Greg McGraw, who lives in East Cobb and works in Atlanta’s Old Fourth Ward, isn’t too worried about police looking over his shoulder.

“People expose themselves so much on Facebook, privacy is a joke,” McGraw said. “If it’s going to make people safer, I’m for it.”

Megan Larion, who lives in Buckhead and manages a Virginia-Highland apartment complex, is OK with the cameras, too, especially when she thinks about Boyer’s slaying.

“I guess those folks who think these cameras mark the end of the world will be upset, but that’s all,” Larion said. “I think it’s a good thing. It’ll improve our industry, and people will feel more safe.”

For a preview of how Atlanta’s proposed network will function, you just have to look at the nearly 50 video screens that flicker above the front office of Midtown Blue. When someone calls in to report suspicious activity, a video dispatcher can remotely pan, tilt or zoom any one of the $13,000 cameras, tracking the suspect and directing an officer to the spot.

“When you have a dispatcher sitting here, you can actually catch crimes before they occur,” said Col. Wayne Mock, a retired Atlanta policeman who manages Midtown Blue.

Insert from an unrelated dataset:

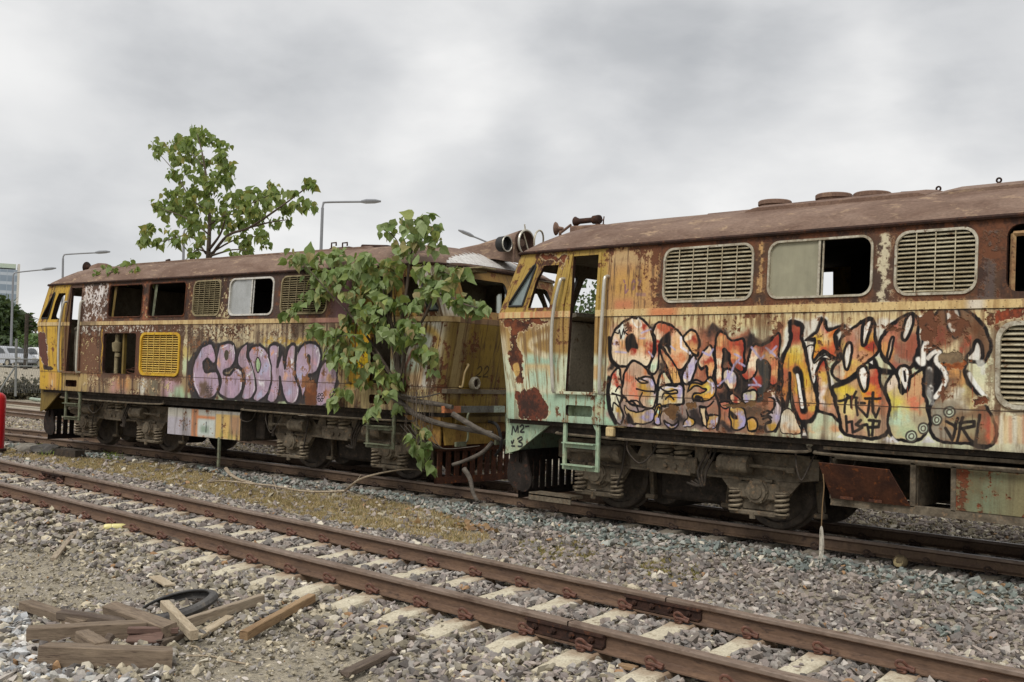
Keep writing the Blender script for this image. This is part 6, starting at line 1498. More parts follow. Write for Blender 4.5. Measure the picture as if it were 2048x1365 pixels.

If a crime does occur, the cameras make excellent witnesses, he said. “The video tells you what actually happened and doesn’t get excited like the average witness might.”

Other local police agencies also are using cameras to bolster the impact of their officers.

“We were convinced that this was an effective force multiplier,” said Lilburn police Chief John Davidson.

But cities in other states have encountered glitches. Cincinnati is currently on its second video surveillance network; the first system, started in 2005, proved ineffective. And Orlando’s system failed to deliver on its promise when the city ran short of funds for the necessary software.

In Chicago, even with cameras on every corner, as Mayor Richard M. Daley famously said he wants, video has its limits, said Jonathan Lewin, managing deputy director of the city’s emergency management office.

“It provides an overall positive effect if you can saturate the area,” Lewin said. “But it’s not going to provide the panacea that will completely eliminate crime.”